Doon Fort Heritage Week Event 2014

05 October 2014
Doon Fort Heritage Week Event 2014

Doon Fort Heritage Week Event 2014, Co. Donegal with Paula Harvey, Teacher, Dun Laoghaire Further Education Institute

Following the success of the first ever National Heritage Week one-day event to Doon Fort, near Portnoo, in August 2013, Paula Harvey, a member of staff at DFEi and Tor Mór Cultural Tourism Committee, planned another trip to the magical island. The committee wish to express their sincere thanks to Josie McHugh, on whose lands this magnificent monument is located. The McHugh family have been the guardians of the site for many generations, and without their assistance this event would not take place.

Doon Fort is situated on a hidden island in Loughadoonin south-west Donegal, and can only be accessed by boat. This year, we hosted the event over two days, Saturday 23rd and Sunday 24th August. The boat has a limited capacity and took people to the island every fifteen minutes, starting at 11.00am. Pre-booking was essential and over the two days some 300 people visited the island and fort, stayed and picnicked in the wonderful sunshine.

Doon Fort is one of thirty massive drystone forts, which have become known as “Western Stone Forts” that are located along the Atlantic seaboard, from Spain and Portugal, right up to Scotland. In Ireland, these massive fortifications stretch from Kerry, Clare, Galway and the Aran Islands, Sligo and Mayo and into Donegal, with An Grianan of Ailech (Inishowen peninsula) & Doon Fort. These monuments consist of impressive fortifications, built of drystone walling. They have narrow defensive entrances, internal wall passages and flights of steps leading to the top of parapeted wall.

Many words were used in Ireland to signify an enclosure where people lived - caiseal, rath, lios etc. However a dun was generally the residence of the king or chief. The name implies that Doon Fort was the residence of a powerful ruling family. Doon fort is also known as O’Boyle’s Fort. But it would appear that the island was inhabited before the O’Boyle’s. Loughadoon was formerly known as Loch Senmogha named after an ancient tribe known as the  Tuath Senmogha.  Oilean Lermogha was the name given to the early fortified island in Loughadoon. Incidentally, the unique boat that ferried people to and from the island last year has been recently christened ‘Oilean Lermogha’.

During the heritage week event we explored the archaeological, geological, wildlife, cultural and historic heritage of the site. We also traced the story of Doon Fort from the period of the Tuath Senmogha in ancient times and then the Breslins (5th century) who would have followed them and then on to the O’Boyle control of this area especially from 1300 to 1600AD. Cultural and traditional activities included wattle-wall building, peg loom weaving, horse-shoes, board games, folklore, ogham writing, medieval costume and torture, a taste of the medieval banquet, music, dance and more.
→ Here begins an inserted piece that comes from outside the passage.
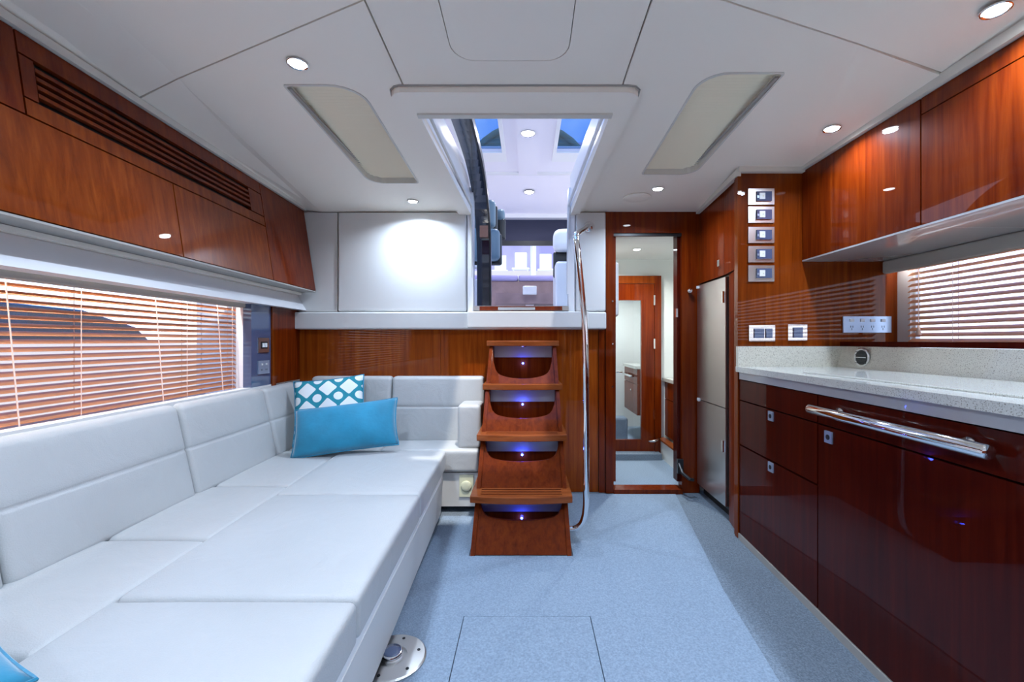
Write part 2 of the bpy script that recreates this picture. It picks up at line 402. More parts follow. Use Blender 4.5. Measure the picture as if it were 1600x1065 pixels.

Western Stone Forts series of monuments have been submitted for short-listing on the UNESCO World Heritage Sites. We could say that these monuments represent the original Wild Atlantic Way!

National Heritage Week is part of the European Heritage Week Days initiative and this year’s theme is ‘Family – generations exploring heritage together’ and that was certainly the experience of all who visited Doon Fort. Speaking at Doon Fort and launching the event, Joe McHugh TD, Minister of State for Gaeltacht Affairs at the Department of Arts, Heritage and the Gaeltacht, said “National Heritage Week is the perfect platform for families of all ages to come together to get involved in a wide range of activities. It is the perfect opportunity to focus on and to increase awareness of our local and perhaps lesser known heritage sites such as Doon Fort.”

The reason for doing this event was to highlight the importance of Doon Fort in local, national and international terms, as a monument that represents our rich built and cultural heritage. Doon Fort has enormous potential for future research and for its educational value as well as being part of Donegal’s cultural tourism in an area of rich natural beauty.  If treated with sympathy – Doon Fort could become the backbone of heritage in this region of SW Donegal.